** Work to complete **
Your task is to repeat the lines below exactly, excluding any pictures they contain.

** Data segment **
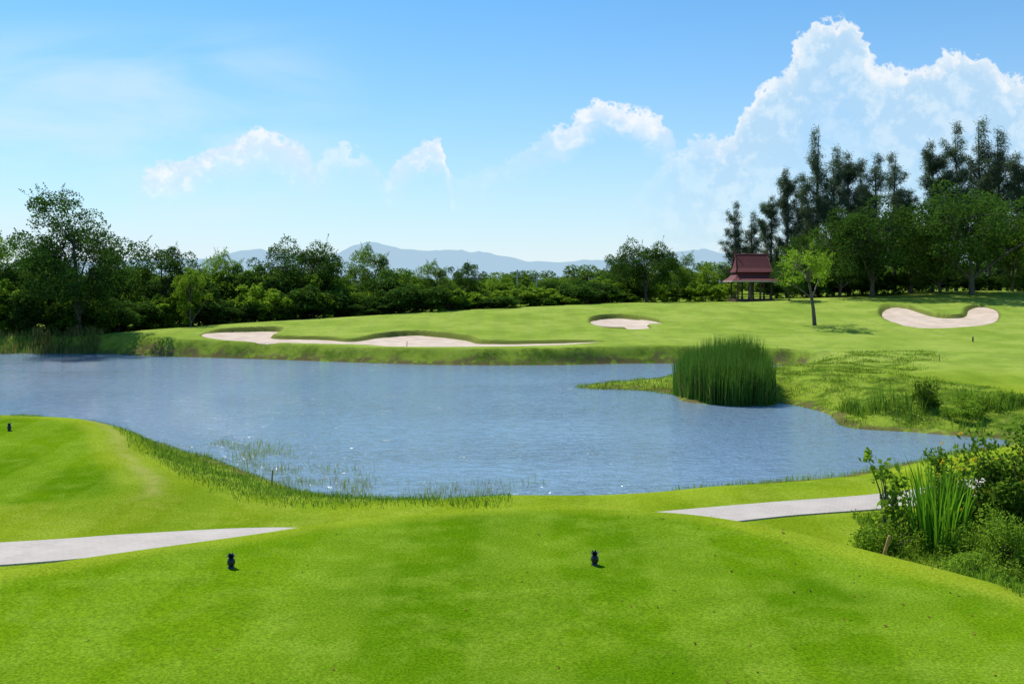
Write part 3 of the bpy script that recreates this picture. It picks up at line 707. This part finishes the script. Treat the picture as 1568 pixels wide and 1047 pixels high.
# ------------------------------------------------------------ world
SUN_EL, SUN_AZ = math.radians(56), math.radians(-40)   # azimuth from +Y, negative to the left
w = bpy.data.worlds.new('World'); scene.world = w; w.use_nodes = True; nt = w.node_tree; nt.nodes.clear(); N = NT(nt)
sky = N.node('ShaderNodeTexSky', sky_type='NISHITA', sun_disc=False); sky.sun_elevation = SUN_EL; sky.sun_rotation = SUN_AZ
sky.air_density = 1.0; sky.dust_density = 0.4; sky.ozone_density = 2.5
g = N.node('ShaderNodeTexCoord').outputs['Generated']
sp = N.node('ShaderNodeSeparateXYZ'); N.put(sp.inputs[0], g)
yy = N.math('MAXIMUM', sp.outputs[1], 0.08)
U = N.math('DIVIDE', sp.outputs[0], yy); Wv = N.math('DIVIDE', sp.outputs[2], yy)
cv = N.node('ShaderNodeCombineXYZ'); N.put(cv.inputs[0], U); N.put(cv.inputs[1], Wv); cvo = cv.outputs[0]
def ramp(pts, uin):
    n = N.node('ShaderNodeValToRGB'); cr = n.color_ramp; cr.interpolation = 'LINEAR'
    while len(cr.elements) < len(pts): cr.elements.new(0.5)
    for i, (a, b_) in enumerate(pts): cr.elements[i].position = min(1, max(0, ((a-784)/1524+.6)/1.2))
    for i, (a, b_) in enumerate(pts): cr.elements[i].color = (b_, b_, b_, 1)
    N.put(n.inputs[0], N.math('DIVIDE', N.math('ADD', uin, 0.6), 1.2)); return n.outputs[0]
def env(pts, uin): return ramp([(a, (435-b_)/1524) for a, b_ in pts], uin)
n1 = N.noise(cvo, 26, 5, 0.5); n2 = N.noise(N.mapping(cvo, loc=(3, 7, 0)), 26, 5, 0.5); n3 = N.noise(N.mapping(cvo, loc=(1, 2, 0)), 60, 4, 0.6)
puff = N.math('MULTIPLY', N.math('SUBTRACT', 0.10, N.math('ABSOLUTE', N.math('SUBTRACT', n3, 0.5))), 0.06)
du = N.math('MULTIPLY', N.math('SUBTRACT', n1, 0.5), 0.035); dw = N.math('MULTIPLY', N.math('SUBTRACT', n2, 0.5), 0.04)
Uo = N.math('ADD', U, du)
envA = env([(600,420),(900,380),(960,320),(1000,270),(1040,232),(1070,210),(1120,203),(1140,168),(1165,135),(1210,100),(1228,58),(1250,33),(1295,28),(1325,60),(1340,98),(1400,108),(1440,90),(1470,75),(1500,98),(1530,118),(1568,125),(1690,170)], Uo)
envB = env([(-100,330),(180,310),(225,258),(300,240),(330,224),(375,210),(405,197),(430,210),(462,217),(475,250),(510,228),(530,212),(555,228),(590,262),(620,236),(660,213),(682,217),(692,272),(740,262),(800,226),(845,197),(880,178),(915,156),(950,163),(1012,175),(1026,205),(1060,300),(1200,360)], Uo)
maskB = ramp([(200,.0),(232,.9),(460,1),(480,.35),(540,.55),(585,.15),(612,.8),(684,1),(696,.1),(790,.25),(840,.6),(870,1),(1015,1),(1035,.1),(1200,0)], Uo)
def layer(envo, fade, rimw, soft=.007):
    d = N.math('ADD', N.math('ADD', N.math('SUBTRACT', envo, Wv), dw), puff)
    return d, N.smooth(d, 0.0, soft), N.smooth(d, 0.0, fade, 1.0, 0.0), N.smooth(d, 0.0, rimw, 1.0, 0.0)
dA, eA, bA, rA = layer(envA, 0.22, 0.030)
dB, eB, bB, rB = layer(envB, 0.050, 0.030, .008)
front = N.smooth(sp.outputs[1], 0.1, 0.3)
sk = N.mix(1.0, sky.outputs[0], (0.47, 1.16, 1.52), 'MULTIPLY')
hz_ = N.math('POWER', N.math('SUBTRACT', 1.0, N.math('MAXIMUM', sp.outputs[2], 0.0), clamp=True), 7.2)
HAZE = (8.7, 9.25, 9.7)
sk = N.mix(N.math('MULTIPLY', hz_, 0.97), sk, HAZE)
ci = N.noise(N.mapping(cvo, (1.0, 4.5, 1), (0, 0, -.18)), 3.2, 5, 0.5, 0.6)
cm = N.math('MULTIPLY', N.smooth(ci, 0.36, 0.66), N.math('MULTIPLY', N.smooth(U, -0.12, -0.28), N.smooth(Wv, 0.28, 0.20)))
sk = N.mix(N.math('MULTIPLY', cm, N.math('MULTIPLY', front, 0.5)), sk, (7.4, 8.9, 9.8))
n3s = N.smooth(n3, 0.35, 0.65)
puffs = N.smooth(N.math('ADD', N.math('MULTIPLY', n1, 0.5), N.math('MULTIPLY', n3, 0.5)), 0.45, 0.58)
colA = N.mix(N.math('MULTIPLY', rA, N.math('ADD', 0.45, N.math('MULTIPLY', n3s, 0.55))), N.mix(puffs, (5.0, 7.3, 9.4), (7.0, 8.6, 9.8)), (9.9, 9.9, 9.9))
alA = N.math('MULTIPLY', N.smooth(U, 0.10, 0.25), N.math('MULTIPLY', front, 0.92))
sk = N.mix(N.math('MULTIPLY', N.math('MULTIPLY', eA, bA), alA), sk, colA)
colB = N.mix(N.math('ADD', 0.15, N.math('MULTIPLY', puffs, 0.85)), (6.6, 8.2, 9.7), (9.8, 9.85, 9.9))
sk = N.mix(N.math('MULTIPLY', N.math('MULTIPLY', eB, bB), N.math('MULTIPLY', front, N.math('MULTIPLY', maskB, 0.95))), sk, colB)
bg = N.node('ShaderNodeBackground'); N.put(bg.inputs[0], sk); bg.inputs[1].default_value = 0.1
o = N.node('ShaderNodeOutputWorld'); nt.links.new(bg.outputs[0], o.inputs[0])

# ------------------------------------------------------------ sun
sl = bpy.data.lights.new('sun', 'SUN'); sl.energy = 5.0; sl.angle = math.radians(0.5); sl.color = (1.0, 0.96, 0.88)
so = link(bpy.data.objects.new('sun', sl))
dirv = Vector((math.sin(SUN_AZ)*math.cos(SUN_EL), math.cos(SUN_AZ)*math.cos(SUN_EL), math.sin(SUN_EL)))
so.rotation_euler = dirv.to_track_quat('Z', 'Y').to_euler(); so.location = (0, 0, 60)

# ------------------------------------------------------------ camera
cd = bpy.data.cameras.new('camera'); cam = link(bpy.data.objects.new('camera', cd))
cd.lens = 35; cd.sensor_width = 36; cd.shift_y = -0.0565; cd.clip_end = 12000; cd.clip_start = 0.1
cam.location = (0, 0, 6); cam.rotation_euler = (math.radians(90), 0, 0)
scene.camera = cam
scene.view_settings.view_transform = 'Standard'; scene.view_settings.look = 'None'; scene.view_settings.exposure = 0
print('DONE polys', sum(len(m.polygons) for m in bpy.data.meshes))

** Result of this task **
Write part 3 of the bpy script that recreates this picture. It picks up at line 707. This part finishes the script. Treat the picture as 1568 pixels wide and 1047 pixels high.
# ------------------------------------------------------------ world
SUN_EL, SUN_AZ = math.radians(56), math.radians(-40)   # azimuth from +Y, negative to the left
w = bpy.data.worlds.new('World'); scene.world = w; w.use_nodes = True; nt = w.node_tree; nt.nodes.clear(); N = NT(nt)
sky = N.node('ShaderNodeTexSky', sky_type='NISHITA', sun_disc=False); sky.sun_elevation = SUN_EL; sky.sun_rotation = SUN_AZ
sky.air_density = 1.0; sky.dust_density = 0.4; sky.ozone_density = 2.5
g = N.node('ShaderNodeTexCoord').outputs['Generated']
sp = N.node('ShaderNodeSeparateXYZ'); N.put(sp.inputs[0], g)
yy = N.math('MAXIMUM', sp.outputs[1], 0.08)
U = N.math('DIVIDE', sp.outputs[0], yy); Wv = N.math('DIVIDE', sp.outputs[2], yy)
cv = N.node('ShaderNodeCombineXYZ'); N.put(cv.inputs[0], U); N.put(cv.inputs[1], Wv); cvo = cv.outputs[0]
def ramp(pts, uin):
    n = N.node('ShaderNodeValToRGB'); cr = n.color_ramp; cr.interpolation = 'LINEAR'
    while len(cr.elements) < len(pts): cr.elements.new(0.5)
    for i, (a, b_) in enumerate(pts): cr.elements[i].position = min(1, max(0, ((a-784)/1524+.6)/1.2))
    for i, (a, b_) in enumerate(pts): cr.elements[i].color = (b_, b_, b_, 1)
    N.put(n.inputs[0], N.math('DIVIDE', N.math('ADD', uin, 0.6), 1.2)); return n.outputs[0]
def env(pts, uin): return ramp([(a, (435-b_)/1524) for a, b_ in pts], uin)
n1 = N.noise(cvo, 26, 5, 0.5); n2 = N.noise(N.mapping(cvo, loc=(3, 7, 0)), 26, 5, 0.5); n3 = N.noise(N.mapping(cvo, loc=(1, 2, 0)), 60, 4, 0.6)
puff = N.math('MULTIPLY', N.math('SUBTRACT', 0.10, N.math('ABSOLUTE', N.math('SUBTRACT', n3, 0.5))), 0.06)
du = N.math('MULTIPLY', N.math('SUBTRACT', n1, 0.5), 0.035); dw = N.math('MULTIPLY', N.math('SUBTRACT', n2, 0.5), 0.04)
Uo = N.math('ADD', U, du)
envA = env([(600,420),(900,380),(960,320),(1000,270),(1040,232),(1070,210),(1120,203),(1140,168),(1165,135),(1210,100),(1228,58),(1250,33),(1295,28),(1325,60),(1340,98),(1400,108),(1440,90),(1470,75),(1500,98),(1530,118),(1568,125),(1690,170)], Uo)
envB = env([(-100,330),(180,310),(225,258),(300,240),(330,224),(375,210),(405,197),(430,210),(462,217),(475,250),(510,228),(530,212),(555,228),(590,262),(620,236),(660,213),(682,217),(692,272),(740,262),(800,226),(845,197),(880,178),(915,156),(950,163),(1012,175),(1026,205),(1060,300),(1200,360)], Uo)
maskB = ramp([(200,.0),(232,.9),(460,1),(480,.35),(540,.55),(585,.15),(612,.8),(684,1),(696,.1),(790,.25),(840,.6),(870,1),(1015,1),(1035,.1),(1200,0)], Uo)
def layer(envo, fade, rimw, soft=.007):
    d = N.math('ADD', N.math('ADD', N.math('SUBTRACT', envo, Wv), dw), puff)
    return d, N.smooth(d, 0.0, soft), N.smooth(d, 0.0, fade, 1.0, 0.0), N.smooth(d, 0.0, rimw, 1.0, 0.0)
dA, eA, bA, rA = layer(envA, 0.22, 0.030)
dB, eB, bB, rB = layer(envB, 0.050, 0.030, .008)
front = N.smooth(sp.outputs[1], 0.1, 0.3)
sk = N.mix(1.0, sky.outputs[0], (0.47, 1.16, 1.52), 'MULTIPLY')
hz_ = N.math('POWER', N.math('SUBTRACT', 1.0, N.math('MAXIMUM', sp.outputs[2], 0.0), clamp=True), 7.2)
HAZE = (8.7, 9.25, 9.7)
sk = N.mix(N.math('MULTIPLY', hz_, 0.97), sk, HAZE)
ci = N.noise(N.mapping(cvo, (1.0, 4.5, 1), (0, 0, -.18)), 3.2, 5, 0.5, 0.6)
cm = N.math('MULTIPLY', N.smooth(ci, 0.36, 0.66), N.math('MULTIPLY', N.smooth(U, -0.12, -0.28), N.smooth(Wv, 0.28, 0.20)))
sk = N.mix(N.math('MULTIPLY', cm, N.math('MULTIPLY', front, 0.5)), sk, (7.4, 8.9, 9.8))
n3s = N.smooth(n3, 0.35, 0.65)
puffs = N.smooth(N.math('ADD', N.math('MULTIPLY', n1, 0.5), N.math('MULTIPLY', n3, 0.5)), 0.45, 0.58)
colA = N.mix(N.math('MULTIPLY', rA, N.math('ADD', 0.45, N.math('MULTIPLY', n3s, 0.55))), N.mix(puffs, (5.0, 7.3, 9.4), (7.0, 8.6, 9.8)), (9.9, 9.9, 9.9))
alA = N.math('MULTIPLY', N.smooth(U, 0.10, 0.25), N.math('MULTIPLY', front, 0.92))
sk = N.mix(N.math('MULTIPLY', N.math('MULTIPLY', eA, bA), alA), sk, colA)
colB = N.mix(N.math('ADD', 0.15, N.math('MULTIPLY', puffs, 0.85)), (6.6, 8.2, 9.7), (9.8, 9.85, 9.9))
sk = N.mix(N.math('MULTIPLY', N.math('MULTIPLY', eB, bB), N.math('MULTIPLY', front, N.math('MULTIPLY', maskB, 0.95))), sk, colB)
bg = N.node('ShaderNodeBackground'); N.put(bg.inputs[0], sk); bg.inputs[1].default_value = 0.1
o = N.node('ShaderNodeOutputWorld'); nt.links.new(bg.outputs[0], o.inputs[0])

# ------------------------------------------------------------ sun
sl = bpy.data.lights.new('sun', 'SUN'); sl.energy = 5.0; sl.angle = math.radians(0.5); sl.color = (1.0, 0.96, 0.88)
so = link(bpy.data.objects.new('sun', sl))
dirv = Vector((math.sin(SUN_AZ)*math.cos(SUN_EL), math.cos(SUN_AZ)*math.cos(SUN_EL), math.sin(SUN_EL)))
so.rotation_euler = dirv.to_track_quat('Z', 'Y').to_euler(); so.location = (0, 0, 60)

# ------------------------------------------------------------ camera
cd = bpy.data.cameras.new('camera'); cam = link(bpy.data.objects.new('camera', cd))
cd.lens = 35; cd.sensor_width = 36; cd.shift_y = -0.0565; cd.clip_end = 12000; cd.clip_start = 0.1
cam.location = (0, 0, 6); cam.rotation_euler = (math.radians(90), 0, 0)
scene.camera = cam
scene.view_settings.view_transform = 'Standard'; scene.view_settings.look = 'None'; scene.view_settings.exposure = 0
print('DONE polys', sum(len(m.polygons) for m in bpy.data.meshes))